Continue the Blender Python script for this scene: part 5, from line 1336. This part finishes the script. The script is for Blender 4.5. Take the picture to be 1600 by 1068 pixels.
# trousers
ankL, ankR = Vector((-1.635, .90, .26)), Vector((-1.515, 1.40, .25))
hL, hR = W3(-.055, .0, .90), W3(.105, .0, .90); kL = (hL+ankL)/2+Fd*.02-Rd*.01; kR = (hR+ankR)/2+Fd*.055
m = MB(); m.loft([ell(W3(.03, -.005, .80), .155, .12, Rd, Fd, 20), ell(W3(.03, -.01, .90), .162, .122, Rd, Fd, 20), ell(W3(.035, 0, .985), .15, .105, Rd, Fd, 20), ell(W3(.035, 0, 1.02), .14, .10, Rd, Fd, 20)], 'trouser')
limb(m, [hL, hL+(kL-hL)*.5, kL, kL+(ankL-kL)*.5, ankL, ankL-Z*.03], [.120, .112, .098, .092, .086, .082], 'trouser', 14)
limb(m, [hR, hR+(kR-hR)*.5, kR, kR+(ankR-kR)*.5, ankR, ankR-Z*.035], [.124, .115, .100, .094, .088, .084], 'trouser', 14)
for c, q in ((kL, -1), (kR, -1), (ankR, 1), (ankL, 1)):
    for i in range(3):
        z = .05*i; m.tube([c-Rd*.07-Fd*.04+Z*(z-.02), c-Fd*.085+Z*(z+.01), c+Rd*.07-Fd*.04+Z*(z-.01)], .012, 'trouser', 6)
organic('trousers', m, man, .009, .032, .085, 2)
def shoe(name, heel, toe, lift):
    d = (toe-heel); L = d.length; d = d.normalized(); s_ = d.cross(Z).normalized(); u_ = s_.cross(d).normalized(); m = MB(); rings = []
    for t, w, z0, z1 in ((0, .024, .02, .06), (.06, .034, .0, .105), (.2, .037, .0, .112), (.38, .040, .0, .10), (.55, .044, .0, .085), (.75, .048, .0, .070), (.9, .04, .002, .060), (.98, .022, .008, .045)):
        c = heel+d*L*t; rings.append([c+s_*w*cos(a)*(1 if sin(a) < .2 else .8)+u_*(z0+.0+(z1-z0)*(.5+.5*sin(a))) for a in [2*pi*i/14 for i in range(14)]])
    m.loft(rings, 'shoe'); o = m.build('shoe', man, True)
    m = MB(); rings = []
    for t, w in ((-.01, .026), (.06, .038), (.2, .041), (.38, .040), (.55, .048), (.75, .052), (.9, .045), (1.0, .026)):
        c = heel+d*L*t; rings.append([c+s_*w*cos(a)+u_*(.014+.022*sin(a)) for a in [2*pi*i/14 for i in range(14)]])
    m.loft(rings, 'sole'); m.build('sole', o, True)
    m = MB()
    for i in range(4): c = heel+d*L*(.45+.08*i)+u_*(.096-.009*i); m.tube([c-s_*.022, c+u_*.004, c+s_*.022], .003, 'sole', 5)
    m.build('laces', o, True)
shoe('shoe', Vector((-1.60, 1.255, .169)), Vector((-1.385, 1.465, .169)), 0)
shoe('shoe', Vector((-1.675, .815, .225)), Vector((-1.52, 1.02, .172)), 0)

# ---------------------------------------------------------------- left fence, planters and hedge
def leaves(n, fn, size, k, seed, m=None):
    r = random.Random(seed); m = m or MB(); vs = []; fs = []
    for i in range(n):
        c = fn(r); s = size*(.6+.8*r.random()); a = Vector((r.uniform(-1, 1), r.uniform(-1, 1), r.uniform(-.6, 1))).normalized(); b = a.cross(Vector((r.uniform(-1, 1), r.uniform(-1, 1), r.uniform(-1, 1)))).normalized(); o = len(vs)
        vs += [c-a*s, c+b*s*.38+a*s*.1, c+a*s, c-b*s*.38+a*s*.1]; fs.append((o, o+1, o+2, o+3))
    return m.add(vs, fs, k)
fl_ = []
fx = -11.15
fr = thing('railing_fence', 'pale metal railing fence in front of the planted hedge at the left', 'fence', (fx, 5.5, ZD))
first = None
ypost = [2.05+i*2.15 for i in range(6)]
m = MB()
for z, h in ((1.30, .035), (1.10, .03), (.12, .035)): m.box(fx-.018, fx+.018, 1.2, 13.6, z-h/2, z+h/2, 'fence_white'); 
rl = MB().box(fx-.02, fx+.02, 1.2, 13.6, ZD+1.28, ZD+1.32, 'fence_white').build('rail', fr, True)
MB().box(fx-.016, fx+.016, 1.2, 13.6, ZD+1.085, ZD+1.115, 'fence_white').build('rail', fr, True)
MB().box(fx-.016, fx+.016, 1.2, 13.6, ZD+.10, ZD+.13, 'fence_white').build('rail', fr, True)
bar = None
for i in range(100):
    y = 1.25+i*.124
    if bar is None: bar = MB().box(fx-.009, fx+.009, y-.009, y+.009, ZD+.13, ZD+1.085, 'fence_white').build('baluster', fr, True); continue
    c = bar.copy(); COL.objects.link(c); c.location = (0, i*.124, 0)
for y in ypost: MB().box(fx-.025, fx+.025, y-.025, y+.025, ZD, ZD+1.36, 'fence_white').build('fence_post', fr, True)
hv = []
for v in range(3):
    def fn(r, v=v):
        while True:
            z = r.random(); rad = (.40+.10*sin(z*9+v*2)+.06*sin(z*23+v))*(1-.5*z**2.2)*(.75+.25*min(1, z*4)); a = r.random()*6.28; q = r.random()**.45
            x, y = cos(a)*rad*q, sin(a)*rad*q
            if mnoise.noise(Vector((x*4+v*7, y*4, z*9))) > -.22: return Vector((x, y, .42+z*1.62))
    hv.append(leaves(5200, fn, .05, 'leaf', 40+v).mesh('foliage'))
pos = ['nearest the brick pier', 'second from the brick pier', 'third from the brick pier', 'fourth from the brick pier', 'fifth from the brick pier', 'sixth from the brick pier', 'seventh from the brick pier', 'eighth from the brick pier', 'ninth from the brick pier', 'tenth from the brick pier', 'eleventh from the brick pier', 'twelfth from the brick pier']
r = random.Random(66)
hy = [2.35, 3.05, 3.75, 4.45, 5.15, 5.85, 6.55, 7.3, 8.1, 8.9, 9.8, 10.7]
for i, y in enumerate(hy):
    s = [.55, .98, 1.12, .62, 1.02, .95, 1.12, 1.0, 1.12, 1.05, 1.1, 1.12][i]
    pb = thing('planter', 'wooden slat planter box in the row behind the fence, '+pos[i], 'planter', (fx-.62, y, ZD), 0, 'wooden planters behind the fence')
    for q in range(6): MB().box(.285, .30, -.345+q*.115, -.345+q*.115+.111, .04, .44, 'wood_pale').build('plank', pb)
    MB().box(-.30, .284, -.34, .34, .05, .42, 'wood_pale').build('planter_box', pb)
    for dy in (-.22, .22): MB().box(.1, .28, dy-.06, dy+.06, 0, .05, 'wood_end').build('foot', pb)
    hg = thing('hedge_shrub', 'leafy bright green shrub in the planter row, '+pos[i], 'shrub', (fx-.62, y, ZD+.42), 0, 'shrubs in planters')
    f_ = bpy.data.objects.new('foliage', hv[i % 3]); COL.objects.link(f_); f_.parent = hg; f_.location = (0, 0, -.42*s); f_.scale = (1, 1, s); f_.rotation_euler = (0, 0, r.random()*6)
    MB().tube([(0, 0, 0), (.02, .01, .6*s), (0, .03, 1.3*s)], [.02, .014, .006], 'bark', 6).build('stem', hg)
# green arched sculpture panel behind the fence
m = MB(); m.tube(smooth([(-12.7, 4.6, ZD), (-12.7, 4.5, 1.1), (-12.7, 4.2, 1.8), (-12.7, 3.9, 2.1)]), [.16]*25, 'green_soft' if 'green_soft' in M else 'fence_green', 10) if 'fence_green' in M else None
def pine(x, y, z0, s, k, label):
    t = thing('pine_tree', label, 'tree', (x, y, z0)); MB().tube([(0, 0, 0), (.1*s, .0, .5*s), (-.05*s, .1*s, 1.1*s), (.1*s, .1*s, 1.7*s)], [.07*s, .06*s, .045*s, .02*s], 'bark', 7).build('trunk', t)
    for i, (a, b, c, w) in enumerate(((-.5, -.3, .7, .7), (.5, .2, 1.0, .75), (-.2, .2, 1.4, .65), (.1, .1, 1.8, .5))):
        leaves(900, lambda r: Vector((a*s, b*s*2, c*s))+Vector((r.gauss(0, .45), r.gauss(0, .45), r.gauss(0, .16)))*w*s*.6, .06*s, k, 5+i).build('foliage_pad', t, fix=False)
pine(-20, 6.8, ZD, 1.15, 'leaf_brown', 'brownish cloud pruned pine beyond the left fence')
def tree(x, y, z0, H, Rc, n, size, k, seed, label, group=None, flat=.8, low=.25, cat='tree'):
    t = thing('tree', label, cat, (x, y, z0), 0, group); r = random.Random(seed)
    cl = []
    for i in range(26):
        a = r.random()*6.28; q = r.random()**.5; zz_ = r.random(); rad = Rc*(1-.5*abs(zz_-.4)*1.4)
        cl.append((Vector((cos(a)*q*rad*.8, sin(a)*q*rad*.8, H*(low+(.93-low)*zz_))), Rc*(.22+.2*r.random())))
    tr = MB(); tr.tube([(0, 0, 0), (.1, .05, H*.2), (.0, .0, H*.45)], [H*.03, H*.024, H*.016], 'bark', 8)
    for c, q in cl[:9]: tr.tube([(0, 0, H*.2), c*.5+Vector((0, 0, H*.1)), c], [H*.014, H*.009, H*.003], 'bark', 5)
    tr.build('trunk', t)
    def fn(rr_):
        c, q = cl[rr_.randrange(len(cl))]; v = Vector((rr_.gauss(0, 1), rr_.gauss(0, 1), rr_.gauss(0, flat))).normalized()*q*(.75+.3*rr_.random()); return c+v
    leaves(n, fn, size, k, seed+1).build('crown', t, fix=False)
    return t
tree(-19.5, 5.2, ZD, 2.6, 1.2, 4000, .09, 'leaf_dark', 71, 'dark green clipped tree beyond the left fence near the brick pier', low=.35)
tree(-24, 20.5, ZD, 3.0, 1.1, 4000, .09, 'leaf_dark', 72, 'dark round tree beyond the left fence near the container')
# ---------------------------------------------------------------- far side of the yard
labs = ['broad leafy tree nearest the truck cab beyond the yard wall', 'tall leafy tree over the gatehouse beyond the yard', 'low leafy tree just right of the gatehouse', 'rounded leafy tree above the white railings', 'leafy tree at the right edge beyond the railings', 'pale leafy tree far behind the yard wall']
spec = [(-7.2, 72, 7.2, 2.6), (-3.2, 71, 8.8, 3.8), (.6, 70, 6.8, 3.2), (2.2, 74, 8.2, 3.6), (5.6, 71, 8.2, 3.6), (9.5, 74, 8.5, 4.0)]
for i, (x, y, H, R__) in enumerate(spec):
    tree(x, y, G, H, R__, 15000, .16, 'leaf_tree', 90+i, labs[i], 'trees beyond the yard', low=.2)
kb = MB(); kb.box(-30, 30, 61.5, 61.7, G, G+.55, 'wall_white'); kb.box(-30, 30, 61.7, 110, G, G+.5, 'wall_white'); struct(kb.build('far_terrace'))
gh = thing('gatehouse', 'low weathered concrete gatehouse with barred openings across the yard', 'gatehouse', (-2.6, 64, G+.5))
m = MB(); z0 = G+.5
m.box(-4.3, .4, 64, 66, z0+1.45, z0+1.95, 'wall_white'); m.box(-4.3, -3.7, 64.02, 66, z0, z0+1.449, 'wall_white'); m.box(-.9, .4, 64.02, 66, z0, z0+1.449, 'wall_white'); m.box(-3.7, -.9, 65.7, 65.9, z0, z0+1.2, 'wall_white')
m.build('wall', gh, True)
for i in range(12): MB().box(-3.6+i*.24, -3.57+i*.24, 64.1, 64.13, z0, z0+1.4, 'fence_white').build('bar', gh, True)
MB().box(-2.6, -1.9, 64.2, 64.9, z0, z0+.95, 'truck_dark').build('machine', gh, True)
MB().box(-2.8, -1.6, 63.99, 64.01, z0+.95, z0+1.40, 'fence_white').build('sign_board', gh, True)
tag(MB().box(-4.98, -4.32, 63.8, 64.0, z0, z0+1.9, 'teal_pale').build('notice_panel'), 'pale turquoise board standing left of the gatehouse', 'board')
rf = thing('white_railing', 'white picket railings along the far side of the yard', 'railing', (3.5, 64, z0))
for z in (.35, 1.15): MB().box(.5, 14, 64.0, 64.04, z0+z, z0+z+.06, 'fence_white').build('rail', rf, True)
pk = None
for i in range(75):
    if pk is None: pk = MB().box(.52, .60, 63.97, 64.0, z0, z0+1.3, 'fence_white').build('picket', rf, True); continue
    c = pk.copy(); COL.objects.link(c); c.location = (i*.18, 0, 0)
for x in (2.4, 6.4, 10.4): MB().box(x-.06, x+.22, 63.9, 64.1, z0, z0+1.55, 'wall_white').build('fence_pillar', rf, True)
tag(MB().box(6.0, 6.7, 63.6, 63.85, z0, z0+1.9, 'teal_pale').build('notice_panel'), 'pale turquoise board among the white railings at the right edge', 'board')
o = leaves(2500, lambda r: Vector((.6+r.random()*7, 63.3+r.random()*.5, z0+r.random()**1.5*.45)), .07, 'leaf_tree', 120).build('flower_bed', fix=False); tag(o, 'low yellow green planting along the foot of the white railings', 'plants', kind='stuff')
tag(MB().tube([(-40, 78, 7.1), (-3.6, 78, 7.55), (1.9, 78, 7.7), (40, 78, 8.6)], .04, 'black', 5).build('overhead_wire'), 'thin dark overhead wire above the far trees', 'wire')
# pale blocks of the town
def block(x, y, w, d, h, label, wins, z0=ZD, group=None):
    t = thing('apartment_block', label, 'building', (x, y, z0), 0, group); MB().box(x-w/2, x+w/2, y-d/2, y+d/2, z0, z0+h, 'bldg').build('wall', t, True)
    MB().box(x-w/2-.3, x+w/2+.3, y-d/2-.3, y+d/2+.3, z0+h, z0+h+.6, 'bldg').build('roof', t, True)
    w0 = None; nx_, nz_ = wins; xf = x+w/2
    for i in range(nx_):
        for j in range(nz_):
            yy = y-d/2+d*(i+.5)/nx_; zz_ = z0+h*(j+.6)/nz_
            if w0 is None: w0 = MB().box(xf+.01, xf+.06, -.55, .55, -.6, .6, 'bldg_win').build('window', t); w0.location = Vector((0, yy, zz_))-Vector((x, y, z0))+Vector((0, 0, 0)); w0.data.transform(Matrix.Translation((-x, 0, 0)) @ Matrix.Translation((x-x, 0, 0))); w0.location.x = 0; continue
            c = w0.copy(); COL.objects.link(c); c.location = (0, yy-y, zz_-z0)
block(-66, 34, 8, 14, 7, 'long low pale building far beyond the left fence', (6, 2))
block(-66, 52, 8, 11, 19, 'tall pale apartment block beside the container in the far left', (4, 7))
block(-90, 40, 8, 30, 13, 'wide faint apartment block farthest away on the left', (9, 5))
··········
• [STATED EXERCISE] Copy each line of the preceding data that contains the string "from".

• [SOLUTION TO THE PROBLEM]
Continue the Blender Python script for this scene: part 5, from line 1336. This part finishes the script. The script is for Blender 4.5. Take the picture to be 1600 by 1068 pixels.
pos = ['nearest the brick pier', 'second from the brick pier', 'third from the brick pier', 'fourth from the brick pier', 'fifth from the brick pier', 'sixth from the brick pier', 'seventh from the brick pier', 'eighth from the brick pier', 'ninth from the brick pier', 'tenth from the brick pier', 'eleventh from the brick pier', 'twelfth from the brick pier']